Lydia Davis' translation of the first book of Proust has received some bad press from André Aciman:
http://www.nybooks.com/authors/568
"Ms. Davis can certainly translate a sentence by Proust; but she still doesn't get how it works. She tells us that "it is not difficult for an experienced writer to compose a cadenced sentence." Well, seeing she claims she knows how to, why didn't she? "
"The six volumes of the new Viking Penguin translation of Proust ... punctilious and ultimately priggish commitment to word-for-word accuracy turns out not only to be a cunning way of attracting attention and of publicizing a radically new translation out to make sweeping changes, but it is, all said and done, thoroughly deceptive. Accuracy... is proclaimed, not practiced, promised, not delivered."
Has anyone read Aciman's "The Proust Project"? It has had some good reviews.

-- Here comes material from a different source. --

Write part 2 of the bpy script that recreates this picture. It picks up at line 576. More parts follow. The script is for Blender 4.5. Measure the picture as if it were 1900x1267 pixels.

There's a superb review by Epstein here:
http://web.archive.org/web/200103022...t00/proust.htm
Which gives an account of why he jumped ship in the third volume :
"...it was not until I came to the middle of the seemingly interminable third volume, The Guermantes Way, that I suffered the doldrums and jumped ship. Proust and I parted company for a few years. That book largely concerns Marcel’s crush on the preposterously aristocratic Duchesse de Guermantes, and our young hero’s ascent into the lofty society of the Faubourg St. Germain; one of its major themes is snobbery. Marcel is not so much in love with this social paragon as he wants to be the Duchesse de Guermantes. Marcel longs to be accepted into the world of snobs, and he is an insufferable snob himself. Nothing could have been of less interest to me... so I stopped reading the novel."
This is exactly the reason I jumped ship! Note I was reading the old Moncrieff edition. Epstein goes on to say that he became becalmed in the same place on his second attempt! But switching to the updated Kilmartin/Enright edition saved him - and he finished the complete work. This has convinced me to use the K/E edition.